Regarding seismic activity in the Czech Republic, there is potential for implementing a machine learning-based sensing system using optical fibres as seismic sensors. In the western part of the country, particularly in the Nový Kostel region, there is a history of frequent earthquakes with magnitudes below 4 occurring throughout the year. This presents an opportunity for deploying new fibre sensing methods in our country, as we have access to optical fibre lines that are commonly shared for research activities. Dedicated parts of the spectrum are being tested for various research transmissions, including sensing, QKD (Quantum Key Distribution), and Precise Time and Frequency transfers, leaving room for cost-efficient solutions for future research endeavours.
Collaboration with well-established and recognized volcano regions, which possess comprehensive sensing data, could provide valuable insights and more precise methods for volcanology.
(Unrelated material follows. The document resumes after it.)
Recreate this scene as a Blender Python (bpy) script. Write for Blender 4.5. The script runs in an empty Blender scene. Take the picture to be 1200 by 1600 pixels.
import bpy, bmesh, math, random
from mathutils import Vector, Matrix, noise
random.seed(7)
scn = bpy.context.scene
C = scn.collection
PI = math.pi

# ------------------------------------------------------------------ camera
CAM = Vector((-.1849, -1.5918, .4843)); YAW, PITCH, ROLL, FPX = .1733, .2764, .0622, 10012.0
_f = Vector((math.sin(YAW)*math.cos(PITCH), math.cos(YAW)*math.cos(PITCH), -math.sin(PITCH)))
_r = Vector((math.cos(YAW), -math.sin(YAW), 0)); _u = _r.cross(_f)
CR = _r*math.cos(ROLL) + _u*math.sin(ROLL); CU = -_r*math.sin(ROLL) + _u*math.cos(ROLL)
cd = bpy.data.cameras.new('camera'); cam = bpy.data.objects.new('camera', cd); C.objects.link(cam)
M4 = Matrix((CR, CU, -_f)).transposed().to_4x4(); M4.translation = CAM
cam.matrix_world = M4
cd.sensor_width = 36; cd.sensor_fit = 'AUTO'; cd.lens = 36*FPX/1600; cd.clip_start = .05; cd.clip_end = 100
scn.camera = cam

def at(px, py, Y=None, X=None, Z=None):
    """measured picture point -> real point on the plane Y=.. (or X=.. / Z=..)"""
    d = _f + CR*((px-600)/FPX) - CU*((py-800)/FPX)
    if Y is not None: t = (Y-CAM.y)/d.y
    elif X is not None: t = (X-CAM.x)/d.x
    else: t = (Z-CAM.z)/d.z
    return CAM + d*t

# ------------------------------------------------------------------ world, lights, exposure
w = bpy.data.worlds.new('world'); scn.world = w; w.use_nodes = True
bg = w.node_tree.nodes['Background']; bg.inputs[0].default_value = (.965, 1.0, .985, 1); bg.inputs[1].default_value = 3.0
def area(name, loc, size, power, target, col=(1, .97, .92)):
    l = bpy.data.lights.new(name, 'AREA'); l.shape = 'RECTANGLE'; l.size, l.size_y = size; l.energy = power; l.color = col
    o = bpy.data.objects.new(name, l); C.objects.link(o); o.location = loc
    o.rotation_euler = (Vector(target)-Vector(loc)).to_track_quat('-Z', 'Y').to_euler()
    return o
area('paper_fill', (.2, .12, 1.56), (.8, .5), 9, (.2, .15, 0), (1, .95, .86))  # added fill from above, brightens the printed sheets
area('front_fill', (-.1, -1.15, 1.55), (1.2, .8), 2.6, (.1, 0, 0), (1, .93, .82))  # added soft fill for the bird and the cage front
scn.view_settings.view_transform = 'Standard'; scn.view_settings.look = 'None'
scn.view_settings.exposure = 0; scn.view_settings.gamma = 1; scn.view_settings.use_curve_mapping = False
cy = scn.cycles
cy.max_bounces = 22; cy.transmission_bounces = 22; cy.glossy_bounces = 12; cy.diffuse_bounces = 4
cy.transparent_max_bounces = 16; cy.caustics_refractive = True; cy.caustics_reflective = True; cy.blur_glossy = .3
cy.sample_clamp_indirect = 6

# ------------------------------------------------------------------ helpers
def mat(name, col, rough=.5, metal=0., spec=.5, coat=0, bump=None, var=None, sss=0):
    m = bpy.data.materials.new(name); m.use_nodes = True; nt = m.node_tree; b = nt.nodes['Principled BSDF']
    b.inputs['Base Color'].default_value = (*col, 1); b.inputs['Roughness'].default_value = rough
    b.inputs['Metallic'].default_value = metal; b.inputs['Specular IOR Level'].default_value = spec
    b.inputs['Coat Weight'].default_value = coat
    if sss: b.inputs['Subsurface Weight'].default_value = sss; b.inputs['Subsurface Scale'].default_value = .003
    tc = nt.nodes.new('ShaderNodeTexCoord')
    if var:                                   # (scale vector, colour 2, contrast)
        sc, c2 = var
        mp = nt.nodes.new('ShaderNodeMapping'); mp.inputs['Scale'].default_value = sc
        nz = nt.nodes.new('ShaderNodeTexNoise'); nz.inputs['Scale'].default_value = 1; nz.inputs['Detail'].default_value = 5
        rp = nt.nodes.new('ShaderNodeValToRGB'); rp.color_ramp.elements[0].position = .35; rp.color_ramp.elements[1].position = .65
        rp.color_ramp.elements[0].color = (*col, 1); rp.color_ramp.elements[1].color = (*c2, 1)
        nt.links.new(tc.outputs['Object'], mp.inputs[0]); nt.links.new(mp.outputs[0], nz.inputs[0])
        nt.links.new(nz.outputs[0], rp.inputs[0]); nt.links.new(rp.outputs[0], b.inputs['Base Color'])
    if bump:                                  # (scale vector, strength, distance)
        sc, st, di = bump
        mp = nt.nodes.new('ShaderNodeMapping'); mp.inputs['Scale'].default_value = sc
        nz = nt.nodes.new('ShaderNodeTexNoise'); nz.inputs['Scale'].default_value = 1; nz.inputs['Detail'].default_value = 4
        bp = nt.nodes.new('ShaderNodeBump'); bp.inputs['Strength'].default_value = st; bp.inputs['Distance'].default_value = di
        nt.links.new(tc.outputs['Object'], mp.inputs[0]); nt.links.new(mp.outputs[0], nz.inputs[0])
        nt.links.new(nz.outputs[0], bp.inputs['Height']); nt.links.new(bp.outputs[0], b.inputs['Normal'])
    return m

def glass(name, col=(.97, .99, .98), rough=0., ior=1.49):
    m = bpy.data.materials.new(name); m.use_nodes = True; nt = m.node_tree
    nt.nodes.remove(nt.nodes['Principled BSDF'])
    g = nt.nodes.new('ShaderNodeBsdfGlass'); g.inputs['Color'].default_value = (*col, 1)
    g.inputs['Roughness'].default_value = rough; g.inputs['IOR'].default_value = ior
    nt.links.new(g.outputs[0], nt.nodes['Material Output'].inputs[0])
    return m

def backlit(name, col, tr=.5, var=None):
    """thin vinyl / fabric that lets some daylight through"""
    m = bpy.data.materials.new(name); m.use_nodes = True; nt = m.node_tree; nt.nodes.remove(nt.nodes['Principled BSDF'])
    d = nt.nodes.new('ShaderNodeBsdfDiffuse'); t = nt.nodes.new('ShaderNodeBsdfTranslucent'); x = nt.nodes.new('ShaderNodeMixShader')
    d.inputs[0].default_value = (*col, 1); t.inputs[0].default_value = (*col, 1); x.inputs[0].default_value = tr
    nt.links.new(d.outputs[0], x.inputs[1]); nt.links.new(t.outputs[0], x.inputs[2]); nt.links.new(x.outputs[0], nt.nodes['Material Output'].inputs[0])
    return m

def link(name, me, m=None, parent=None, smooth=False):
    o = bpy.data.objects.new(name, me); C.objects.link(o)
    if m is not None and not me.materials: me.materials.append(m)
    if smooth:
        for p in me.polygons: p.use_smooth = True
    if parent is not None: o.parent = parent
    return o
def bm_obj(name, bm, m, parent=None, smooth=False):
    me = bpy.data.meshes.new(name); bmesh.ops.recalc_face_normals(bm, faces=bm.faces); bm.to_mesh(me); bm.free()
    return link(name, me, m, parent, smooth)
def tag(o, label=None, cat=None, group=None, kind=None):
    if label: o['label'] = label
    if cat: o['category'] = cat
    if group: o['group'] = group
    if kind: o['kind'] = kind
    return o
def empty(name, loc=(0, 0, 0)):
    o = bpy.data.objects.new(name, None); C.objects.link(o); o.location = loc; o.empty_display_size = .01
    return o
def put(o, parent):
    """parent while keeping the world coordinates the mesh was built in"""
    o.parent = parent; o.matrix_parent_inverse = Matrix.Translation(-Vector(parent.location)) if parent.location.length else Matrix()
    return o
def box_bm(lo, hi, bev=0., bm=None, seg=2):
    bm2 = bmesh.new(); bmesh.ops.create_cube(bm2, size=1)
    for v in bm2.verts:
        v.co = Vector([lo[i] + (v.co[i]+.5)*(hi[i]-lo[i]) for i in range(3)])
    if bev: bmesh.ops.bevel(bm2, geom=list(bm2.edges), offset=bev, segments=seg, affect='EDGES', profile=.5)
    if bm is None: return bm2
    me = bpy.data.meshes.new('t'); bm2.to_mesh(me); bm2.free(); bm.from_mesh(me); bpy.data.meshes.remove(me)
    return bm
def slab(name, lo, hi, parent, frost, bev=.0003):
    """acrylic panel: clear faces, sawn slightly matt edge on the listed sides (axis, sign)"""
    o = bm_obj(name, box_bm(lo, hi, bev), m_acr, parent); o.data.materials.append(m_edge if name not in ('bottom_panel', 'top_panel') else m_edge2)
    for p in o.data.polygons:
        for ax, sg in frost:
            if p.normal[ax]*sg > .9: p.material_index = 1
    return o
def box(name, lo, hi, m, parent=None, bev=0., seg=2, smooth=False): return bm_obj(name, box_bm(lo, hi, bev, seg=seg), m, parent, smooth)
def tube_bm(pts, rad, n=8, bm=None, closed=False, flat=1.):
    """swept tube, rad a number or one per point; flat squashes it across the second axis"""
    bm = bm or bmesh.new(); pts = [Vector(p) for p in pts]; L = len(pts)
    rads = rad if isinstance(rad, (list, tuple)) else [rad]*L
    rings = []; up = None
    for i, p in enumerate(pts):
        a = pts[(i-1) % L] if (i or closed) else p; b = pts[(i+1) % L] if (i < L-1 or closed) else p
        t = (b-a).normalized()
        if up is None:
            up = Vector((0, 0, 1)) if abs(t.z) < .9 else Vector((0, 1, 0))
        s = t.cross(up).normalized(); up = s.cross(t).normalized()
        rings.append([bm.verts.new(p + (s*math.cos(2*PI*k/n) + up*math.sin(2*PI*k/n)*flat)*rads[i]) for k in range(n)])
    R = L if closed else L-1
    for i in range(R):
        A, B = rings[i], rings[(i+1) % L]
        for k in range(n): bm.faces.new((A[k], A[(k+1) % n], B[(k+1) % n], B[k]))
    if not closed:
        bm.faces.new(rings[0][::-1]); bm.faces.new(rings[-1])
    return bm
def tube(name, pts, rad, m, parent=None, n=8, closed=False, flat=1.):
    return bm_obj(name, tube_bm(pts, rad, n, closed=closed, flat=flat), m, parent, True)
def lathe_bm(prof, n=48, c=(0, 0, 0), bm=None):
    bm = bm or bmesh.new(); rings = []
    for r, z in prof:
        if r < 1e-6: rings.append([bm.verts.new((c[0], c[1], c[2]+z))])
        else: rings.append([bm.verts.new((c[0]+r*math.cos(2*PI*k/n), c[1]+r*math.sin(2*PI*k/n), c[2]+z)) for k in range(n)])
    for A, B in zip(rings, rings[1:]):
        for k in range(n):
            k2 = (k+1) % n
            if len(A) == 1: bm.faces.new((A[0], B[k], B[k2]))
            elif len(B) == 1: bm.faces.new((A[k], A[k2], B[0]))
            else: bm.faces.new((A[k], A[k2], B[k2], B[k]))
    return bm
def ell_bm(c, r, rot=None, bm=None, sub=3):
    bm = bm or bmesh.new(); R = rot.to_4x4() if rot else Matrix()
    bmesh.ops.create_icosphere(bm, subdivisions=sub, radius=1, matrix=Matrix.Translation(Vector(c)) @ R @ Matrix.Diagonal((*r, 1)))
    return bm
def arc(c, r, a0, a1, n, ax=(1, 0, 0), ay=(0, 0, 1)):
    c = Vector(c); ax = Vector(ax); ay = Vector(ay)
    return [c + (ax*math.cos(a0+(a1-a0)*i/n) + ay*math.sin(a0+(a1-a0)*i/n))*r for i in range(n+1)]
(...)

Optical fibre sensing methods offer the potential for acquiring essential data on gas content and composition in seismic activity regions worldwide.
The CESNET2 network in the Czech Republic already applies advanced applications for sensing in the Temelín nuclear power plant, specifically for containment stability measurements. This involves ultra-stable frequency transfers between the National Metrology Institution and the containment sensors. While the project primarily focuses on the stability of the containment itself, it also considers seismic events, including earthquakes.
To compare the situation during the eruption events of the HTHH submarine volcano, we examined seismic activity on the other side of the Earth, specifically in central Europe, where our locality is situated. Figure 9 demonstrates a seismograph recording an earthquake activity with a magnitude of 2.8 at 02:54:47 UTC on January 15th, 2022, near the Aschach area, northwest of Linz. This earthquake activity was also monitored for the safety of the nearby Temelín nuclear power plant. Although these seismic activities generally have ”low” magnitudes, they tend to be long-lasting and occur throughout the year. CESNET, as the Czech NREN (National Research and Education Network) provider, actively engages with advanced technologies to achieve more precise measurements and is open to further collaboration within the field.